From Norway, an eco-alternative to tropical hardwoods

An example where Kebony can be used. Photo: Kebony

Kebony, with factory in Skien, is now offering a replacement which could cut the demand for unsustainably logged tropical hardwoods, namely softwood made more durable through a chemical process.

One of the reasons tropical forests are being cut down so rapidly is demand for the hardwoods, such as teak, that tend to be denser and more durable than softwoods.

The Norwegian company has now developed an environmentally friendly way of making softwood harder and more durable.

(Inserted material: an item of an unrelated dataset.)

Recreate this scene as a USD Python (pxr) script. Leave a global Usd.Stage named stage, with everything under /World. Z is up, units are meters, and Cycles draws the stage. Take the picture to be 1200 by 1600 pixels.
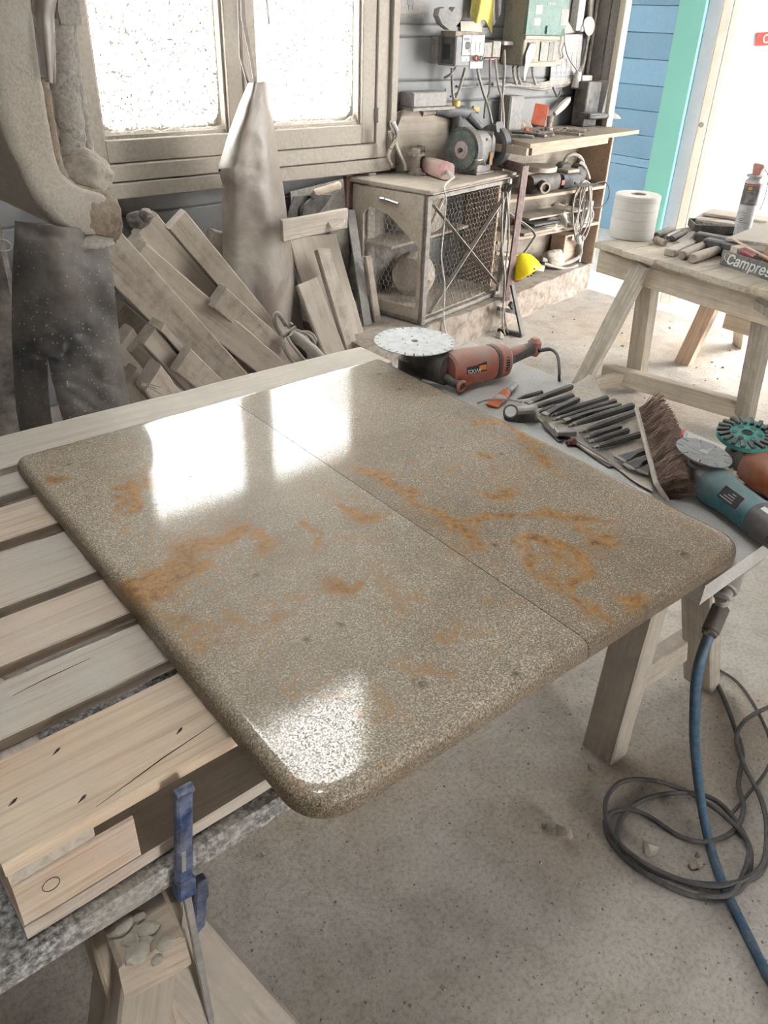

The Economist describes the process: Kebony stops wood from rotting by placing in a vat containing a substance called furfuryl alcohol, which is made from the waste left over when sugarcane is processed. The vat is then pressurised, forcing the liquid into the wood. Next the wood is dried and heated to 110ºC. The heat transforms the liquid into a resin, which makes the cell walls of the wood thicker and stronger.

The products are completely recyclable, environmentally friendly and create woods that are actually harder than most tropical hardwoods. Treated Canadian maple, for example, is harder than tropical merbau and jatoba. The strengthened softwoods can be used in everything from window frames to spas to garden furniture. Treated maple is also being adopted for decking on yachts.

The initial cost is similar to that of teak, but the maple is more durable and easier to keep clean, and it does not need to receive further treatments.